Exercise details
Print all of the data exactly.

Provided material
**********

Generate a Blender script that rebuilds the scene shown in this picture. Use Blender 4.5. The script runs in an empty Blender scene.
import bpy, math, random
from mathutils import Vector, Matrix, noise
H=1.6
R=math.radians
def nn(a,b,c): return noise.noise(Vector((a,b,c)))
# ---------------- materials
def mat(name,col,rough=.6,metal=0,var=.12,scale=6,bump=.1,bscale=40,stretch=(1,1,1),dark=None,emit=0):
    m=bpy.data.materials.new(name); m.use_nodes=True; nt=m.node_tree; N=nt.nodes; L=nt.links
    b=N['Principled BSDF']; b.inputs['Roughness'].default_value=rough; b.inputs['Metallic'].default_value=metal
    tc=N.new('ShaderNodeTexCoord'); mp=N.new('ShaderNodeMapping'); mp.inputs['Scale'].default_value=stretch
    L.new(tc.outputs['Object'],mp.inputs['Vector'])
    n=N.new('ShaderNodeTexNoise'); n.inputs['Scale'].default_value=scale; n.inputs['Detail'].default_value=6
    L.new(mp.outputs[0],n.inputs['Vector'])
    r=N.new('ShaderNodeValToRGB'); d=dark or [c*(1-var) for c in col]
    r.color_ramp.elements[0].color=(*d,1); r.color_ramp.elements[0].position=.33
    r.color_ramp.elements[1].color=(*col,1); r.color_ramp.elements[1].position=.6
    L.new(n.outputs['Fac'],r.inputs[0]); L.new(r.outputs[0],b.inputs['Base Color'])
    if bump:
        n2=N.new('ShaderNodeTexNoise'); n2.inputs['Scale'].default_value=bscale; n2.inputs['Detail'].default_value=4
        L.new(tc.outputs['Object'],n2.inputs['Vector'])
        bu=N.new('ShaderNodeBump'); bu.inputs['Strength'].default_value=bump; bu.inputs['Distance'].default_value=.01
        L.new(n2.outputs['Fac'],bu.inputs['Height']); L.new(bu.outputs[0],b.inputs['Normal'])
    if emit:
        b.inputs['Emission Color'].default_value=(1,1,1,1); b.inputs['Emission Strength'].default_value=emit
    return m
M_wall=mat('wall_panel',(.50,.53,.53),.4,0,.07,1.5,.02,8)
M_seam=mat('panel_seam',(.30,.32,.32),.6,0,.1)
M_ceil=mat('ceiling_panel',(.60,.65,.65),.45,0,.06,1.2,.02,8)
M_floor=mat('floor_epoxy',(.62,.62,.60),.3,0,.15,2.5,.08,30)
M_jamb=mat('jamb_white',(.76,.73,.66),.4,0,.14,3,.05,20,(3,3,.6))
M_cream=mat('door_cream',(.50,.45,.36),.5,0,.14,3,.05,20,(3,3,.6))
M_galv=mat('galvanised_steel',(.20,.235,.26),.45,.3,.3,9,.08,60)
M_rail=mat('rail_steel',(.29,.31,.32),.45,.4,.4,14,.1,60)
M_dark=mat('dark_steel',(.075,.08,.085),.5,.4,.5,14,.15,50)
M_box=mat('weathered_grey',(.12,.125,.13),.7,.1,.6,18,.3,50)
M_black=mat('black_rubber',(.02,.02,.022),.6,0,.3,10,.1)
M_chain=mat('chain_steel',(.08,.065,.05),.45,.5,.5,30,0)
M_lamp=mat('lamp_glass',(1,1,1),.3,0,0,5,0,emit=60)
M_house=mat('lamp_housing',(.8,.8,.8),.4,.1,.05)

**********

Answer for the task
Generate a Blender script that rebuilds the scene shown in this picture. Use Blender 4.5. The script runs in an empty Blender scene.
import bpy, math, random
from mathutils import Vector, Matrix, noise
H=1.6
R=math.radians
def nn(a,b,c): return noise.noise(Vector((a,b,c)))
# ---------------- materials
def mat(name,col,rough=.6,metal=0,var=.12,scale=6,bump=.1,bscale=40,stretch=(1,1,1),dark=None,emit=0):
    m=bpy.data.materials.new(name); m.use_nodes=True; nt=m.node_tree; N=nt.nodes; L=nt.links
    b=N['Principled BSDF']; b.inputs['Roughness'].default_value=rough; b.inputs['Metallic'].default_value=metal
    tc=N.new('ShaderNodeTexCoord'); mp=N.new('ShaderNodeMapping'); mp.inputs['Scale'].default_value=stretch
    L.new(tc.outputs['Object'],mp.inputs['Vector'])
    n=N.new('ShaderNodeTexNoise'); n.inputs['Scale'].default_value=scale; n.inputs['Detail'].default_value=6
    L.new(mp.outputs[0],n.inputs['Vector'])
    r=N.new('ShaderNodeValToRGB'); d=dark or [c*(1-var) for c in col]
    r.color_ramp.elements[0].color=(*d,1); r.color_ramp.elements[0].position=.33
    r.color_ramp.elements[1].color=(*col,1); r.color_ramp.elements[1].position=.6
    L.new(n.outputs['Fac'],r.inputs[0]); L.new(r.outputs[0],b.inputs['Base Color'])
    if bump:
        n2=N.new('ShaderNodeTexNoise'); n2.inputs['Scale'].default_value=bscale; n2.inputs['Detail'].default_value=4
        L.new(tc.outputs['Object'],n2.inputs['Vector'])
        bu=N.new('ShaderNodeBump'); bu.inputs['Strength'].default_value=bump; bu.inputs['Distance'].default_value=.01
        L.new(n2.outputs['Fac'],bu.inputs['Height']); L.new(bu.outputs[0],b.inputs['Normal'])
    if emit:
        b.inputs['Emission Color'].default_value=(1,1,1,1); b.inputs['Emission Strength'].default_value=emit
    return m
M_wall=mat('wall_panel',(.50,.53,.53),.4,0,.07,1.5,.02,8)
M_seam=mat('panel_seam',(.30,.32,.32),.6,0,.1)
M_ceil=mat('ceiling_panel',(.60,.65,.65),.45,0,.06,1.2,.02,8)
M_floor=mat('floor_epoxy',(.62,.62,.60),.3,0,.15,2.5,.08,30)
M_jamb=mat('jamb_white',(.76,.73,.66),.4,0,.14,3,.05,20,(3,3,.6))
M_cream=mat('door_cream',(.50,.45,.36),.5,0,.14,3,.05,20,(3,3,.6))
M_galv=mat('galvanised_steel',(.20,.235,.26),.45,.3,.3,9,.08,60)
M_rail=mat('rail_steel',(.29,.31,.32),.45,.4,.4,14,.1,60)
M_dark=mat('dark_steel',(.075,.08,.085),.5,.4,.5,14,.15,50)
M_box=mat('weathered_grey',(.12,.125,.13),.7,.1,.6,18,.3,50)
M_black=mat('black_rubber',(.02,.02,.022),.6,0,.3,10,.1)
M_chain=mat('chain_steel',(.08,.065,.05),.45,.5,.5,30,0)
M_lamp=mat('lamp_glass',(1,1,1),.3,0,0,5,0,emit=60)
M_house=mat('lamp_housing',(.8,.8,.8),.4,.1,.05)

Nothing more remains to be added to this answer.